** begin Collected material **
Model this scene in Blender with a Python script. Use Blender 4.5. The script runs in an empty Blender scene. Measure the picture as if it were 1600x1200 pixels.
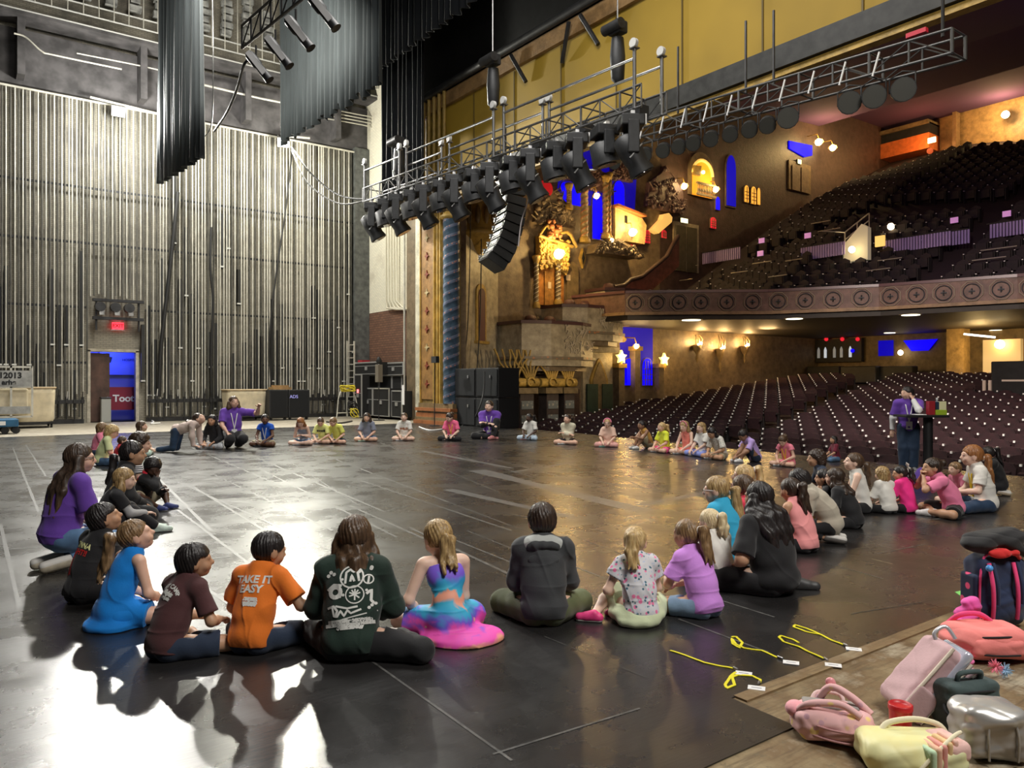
import bpy, math, random
import numpy as np
from mathutils import Vector, Matrix
from mathutils.bvhtree import BVHTree
random.seed(7)
SC = bpy.context.scene
COL = SC.collection
PI = math.pi
# ------------------------------------------------------------------ camera
# world: +X runs from the back of the stage towards the audience, +Y across the stage, Z up (metres)
CAMH = 1.55
FX, FY = 0.595, 0.804            # viewing direction
NF = math.hypot(FX, FY); FX /= NF; FY /= NF
cam_d = bpy.data.cameras.new('camera'); cam_d.lens = 27.0; cam_d.sensor_width = 36.0
cam_d.clip_start = 0.05; cam_d.clip_end = 300
cam = bpy.data.objects.new('camera', cam_d); COL.objects.link(cam)
cam.location = (0, 0, CAMH)
cam.rotation_euler = (PI / 2, 0, math.atan2(-FX, FY))
SC.camera = cam
SC.view_settings.view_transform = 'Standard'
SC.view_settings.look = 'None'
SC.view_settings.exposure = 0.0
SC.view_settings.gamma = 1.0
SC.view_settings.use_curve_mapping = False
# ------------------------------------------------------------------ world and large lights
w = bpy.data.worlds.new('World'); SC.world = w; w.use_nodes = True
w.node_tree.nodes['Background'].inputs[0].default_value = (0.55, 0.6, 0.7, 1)
w.node_tree.nodes['Background'].inputs[1].default_value = 0.015

def lamp(kind, name, loc, energy, color=(1, 1, 1), size=0.3, target=None, spot=None, size_y=None, blend=0.6, spec=1.0):
    d = bpy.data.lights.new(name, kind); d.energy = energy; d.color = color
    if kind == 'AREA':
        d.size = size
        if size_y: d.shape = 'RECTANGLE'; d.size_y = size_y
    else:
        d.shadow_soft_size = size
    if kind == 'SPOT':
        d.spot_size = math.radians(spot or 60); d.spot_blend = blend
    d.specular_factor = spec
    o = bpy.data.objects.new(name, d); COL.objects.link(o); o.location = loc
    if target is not None:
        o.rotation_euler = (Vector(target) - Vector(loc)).to_track_quat('-Z', 'Y').to_euler()
    return o

# two work floods on the side wall, throwing across the stage towards the camera
lamp('SPOT', 'work_flood_light', (5.6, 33.2, 12.2), 11000, (1.0, 0.97, 0.9), 0.22, (4.0, 6.0, 0), 125, blend=0.9)
lamp('SPOT', 'work_flood_light', (12.1, 33.0, 12.15), 7500, (1.0, 0.98, 0.84), 0.2, (7.0, 14.0, 0), 130, blend=0.9)
lamp('POINT', 'work_flood_spill', (5.6, 31.6, 11.6), 1500, (1.0, 0.98, 0.9), 0.3)
lamp('POINT', 'work_flood_spill', (12.1, 31.4, 11.4), 1300, (1.0, 0.97, 0.84), 0.3)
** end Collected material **
# [Given instruction]
Transcribe the listing in full. Omit the pictures and keep every line exact.

# [Reply]
Model this scene in Blender with a Python script. Use Blender 4.5. The script runs in an empty Blender scene. Measure the picture as if it were 1600x1200 pixels.
import bpy, math, random
import numpy as np
from mathutils import Vector, Matrix
from mathutils.bvhtree import BVHTree
random.seed(7)
SC = bpy.context.scene
COL = SC.collection
PI = math.pi
# ------------------------------------------------------------------ camera
# world: +X runs from the back of the stage towards the audience, +Y across the stage, Z up (metres)
CAMH = 1.55
FX, FY = 0.595, 0.804            # viewing direction
NF = math.hypot(FX, FY); FX /= NF; FY /= NF
cam_d = bpy.data.cameras.new('camera'); cam_d.lens = 27.0; cam_d.sensor_width = 36.0
cam_d.clip_start = 0.05; cam_d.clip_end = 300
cam = bpy.data.objects.new('camera', cam_d); COL.objects.link(cam)
cam.location = (0, 0, CAMH)
cam.rotation_euler = (PI / 2, 0, math.atan2(-FX, FY))
SC.camera = cam
SC.view_settings.view_transform = 'Standard'
SC.view_settings.look = 'None'
SC.view_settings.exposure = 0.0
SC.view_settings.gamma = 1.0
SC.view_settings.use_curve_mapping = False
# ------------------------------------------------------------------ world and large lights
w = bpy.data.worlds.new('World'); SC.world = w; w.use_nodes = True
w.node_tree.nodes['Background'].inputs[0].default_value = (0.55, 0.6, 0.7, 1)
w.node_tree.nodes['Background'].inputs[1].default_value = 0.015

def lamp(kind, name, loc, energy, color=(1, 1, 1), size=0.3, target=None, spot=None, size_y=None, blend=0.6, spec=1.0):
    d = bpy.data.lights.new(name, kind); d.energy = energy; d.color = color
    if kind == 'AREA':
        d.size = size
        if size_y: d.shape = 'RECTANGLE'; d.size_y = size_y
    else:
        d.shadow_soft_size = size
    if kind == 'SPOT':
        d.spot_size = math.radians(spot or 60); d.spot_blend = blend
    d.specular_factor = spec
    o = bpy.data.objects.new(name, d); COL.objects.link(o); o.location = loc
    if target is not None:
        o.rotation_euler = (Vector(target) - Vector(loc)).to_track_quat('-Z', 'Y').to_euler()
    return o

# two work floods on the side wall, throwing across the stage towards the camera
lamp('SPOT', 'work_flood_light', (5.6, 33.2, 12.2), 11000, (1.0, 0.97, 0.9), 0.22, (4.0, 6.0, 0), 125, blend=0.9)
lamp('SPOT', 'work_flood_light', (12.1, 33.0, 12.15), 7500, (1.0, 0.98, 0.84), 0.2, (7.0, 14.0, 0), 130, blend=0.9)
lamp('POINT', 'work_flood_spill', (5.6, 31.6, 11.6), 1500, (1.0, 0.98, 0.9), 0.3)
lamp('POINT', 'work_flood_spill', (12.1, 31.4, 11.4), 1300, (1.0, 0.97, 0.84), 0.3)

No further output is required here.